So You Got Negative Employee Satisfaction Reviews. What Now?

November 18, 2016 Pete Jansons

Businesswoman drawing check box.

Smart small business leaders regularly conduct employee surveys to gauge satisfaction and understand what they need to do to keep their greatest asset happy and productive. Sometimes, however, hearing the truth about what employees really think can hurt. While disappointment is a legitimate initial reaction, coming to view the information as valuable input rather than as terrible news can set your small business on the road to improvement. Here are steps to turn what feels like a setback into a great opportunity:

Step back for a moment

Sometimes people focus so intensely on what strikes them as negative that they fail to acknowledge the positive. Review survey results with an eye on the good things workers are saying.
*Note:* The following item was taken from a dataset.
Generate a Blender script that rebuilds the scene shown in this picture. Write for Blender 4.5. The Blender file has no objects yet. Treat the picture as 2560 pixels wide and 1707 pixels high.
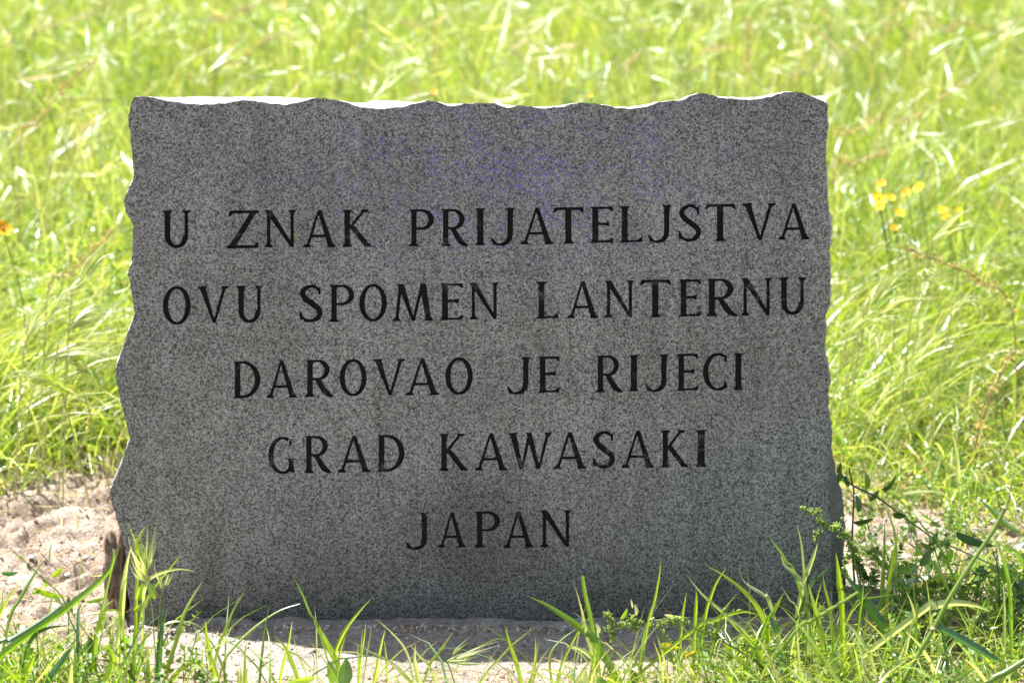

Not only will this information clue you in on what is going right at your small business, you’ll form a more optimistic mindset. Also, remember that the purpose of employee satisfaction surveys is not a pat on the back; your aim is to get an accurate pulse on your team. Isn’t it better to be aware of dissatisfaction now when you can do something about it rather than down the line when staff members quit or you discover productivity suffering?

Think about changes

Prepare to act on what you learned from the survey. Asking people how they feel about something and then failing to address problems creates hard feelings (and good luck getting them to take future surveys seriously). Develop some possible measures to take, and share these thoughts with your small business team. Coming prepared to the meeting shows you’ve taken their comments to heart. But also listen to their feedback and seek their ideas. Engagement increases when workers contribute to solving problems.

Implement and reevaluate

Though negative survey results may make you eager for huge changes, small steps probably are better than a sweeping overhaul because you can get a better handle on what specifically makes a difference. Break up challenges into concrete, manageable pieces. After a reasonable trial period, solicit opinions on effectiveness. Readjust as necessary, or try a different approach if improvement simply isn’t happening.

Don’t give up

Finally, whether you’re trying to reduce stress or improve morale, remember that issues usually don’t get solved overnight. Acknowledge trial and error as a fact of life. Persistence demonstrates commitment to long-lasting improvement, not just temporary appeasement. Your small business staff members will notice your effort – and hopefully have better things to say when the next employee engagement survey comes around.